Владимир Маяковский. Роковой выстрел - стр. 47
– Куда ж его спрячут?
– Никуда не спрячут. Время не предмет, а идея. Погаснет в уме.
– Старые философские места, одни и те же с начала веков, – с каким-то брезгливым сожалением пробормотал Ставрогин»[119].
Отметим, что разговор о времени и вечности ведут два человека в близкой ситуации: потенциальный самоубийца Кириллов и собирающийся позвать его в секунданты на дуэль Ставрогин. И того, и другого, понятно, интересует вопрос: «Что Там?». И поэтому столь брезглив Ставрогин, не получивший ничего нового от человека, казалось бы, давно размышлявшего о «загроби».
Теперь вернемся к проблеме «любви к детям» в этой же сцене «Бесов». Напомним, что на вопрос Ставрогина, любит ли он детей, Кириллов ответил: «Люблю… довольно, впрочем, равнодушно».
А вот за этим после всех рассуждений о конце времен возобновился разговор о некоей девочке в контексте, заставляющем вспомнить стихи Иннокентия Анненского, который, с одной стороны, «любил, когда в доме есть дети и когда по ночам они плачут», а с другой – живописуя свою Тоску, писал, что она «сломала руки им и ослепила их».
У Достоевского мотив ненамного гуманнее: «Человек (говорит Кириллов. – Л.К.) несчастлив потому, что не знает, что он счастлив; только потому. Это все, все! Кто узнает, тот тотчас станет счастлив сию минуту. Эта свекровь умрет, а девочка остается – все хорошо.
– А кто с голоду умрет, а кто обидит и обесчестит девочку – это хорошо?
– Хорошо. И кто размозжит голову за ребенка, и то хорошо; и кто не размозжит, и то хорошо. Все хорошо, все. Всем хорошо, кто знает, что все хорошо. Если б они знали, что им хорошо, то им было бы хорошо, но пока они не знают, что им хорошо, то им будет нехорошо. Вот вся моя мысль, больше нет никакой!»[120].
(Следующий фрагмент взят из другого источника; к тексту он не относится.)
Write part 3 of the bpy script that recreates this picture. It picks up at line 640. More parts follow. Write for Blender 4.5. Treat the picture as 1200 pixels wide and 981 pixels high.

Это истерическое, многократно повторенное «хорошо» неизбежно заставляет вспомнить соответствующую поэму Маяковского. Но двинемся чуть дальше и посмотрим, к чему привел разговор двух собеседников:
>«– Кто научит, что все хороши, тот мир закончит.
– Кто учил, того распяли.
– Он придет, и имя ему человекобог.
– Богочеловек?
– Человекобог, в этом разница»[121].
Итак, люди на луне или «звездочке» до прилета Смешного Человека были счастливы и не знали, что такое грех, ревность и т. д. «Прилетевший с луны» Ставрогин и апостол Человекобога Кириллов договорились до прямо противоположного. Создается впечатление, что для Маяковского, да и Розанова, конечно, два этих текста были внутренне связаны как два полюса антиномии[122].
Здесь же возникает параллель с «Преступлением и наказанием» и рассуждениями Свидригайлова о бане и пауках после смерти. С той лишь разницей, что здесь, при жизни, на этой земле Кириллов говорит: «Я всему молюсь. Видите, паук ползет по стене, я смотрю и благодарен ему за то, что ползает»[123].
Как видим, это очередная инверсия.
По поводу приведенных сопоставлений необходимо сделать некоторое специальное замечание. В отличие от исследователей собственно творчества Достоевского, мы ищем точки соприкосновения не между всеми текстами писателя, а лишь между теми, которые уже введены в диалог как Розановым, так и, вслед за ним, Маяковским. Сопоставления, приводимые нами, могут иметь или не иметь приоритетный характер для достоевсковедения. Для нашего случая явно нерелевантным окажется использование собственно работ исследователей творчества Достоевского. В свою очередь, в исследовании творчества Маяковского Е.Э. Брауна отмечалась важность для понимания поэта той, в частности, последовательности самоубийц, о которой мы говорим здесь в несколько более широком контексте. В отличие от американского исследователя, который вообще не касался в своем труде имени и произведений В.В. Розанова и действовал в традиционной манере сопоставления одного писателя с другим, мы в дополнение к очевидным мотивировкам связей между текстами Маяковского и Достоевского добавляем те связи, мотивы, которые находят свое обоснование в философствовании автора «О древнеегипетской красоте» и «Людей лунного света». При таком подходе целый ряд параллелей, которые невозможно установить априори, устанавливаются как элементы некоей единой розановской философии или его же концепции Египта, христианства, семьи и т. д. Излишне говорить, что все это связано непосредственно с подбором и комментированием текстов Достоевского. В свою очередь, тексты Достоевского включаются порой и в самые причудливые контексты, приобретая новые и неожиданные смыслы, на основе которых и взрастает новая образность Маяковского.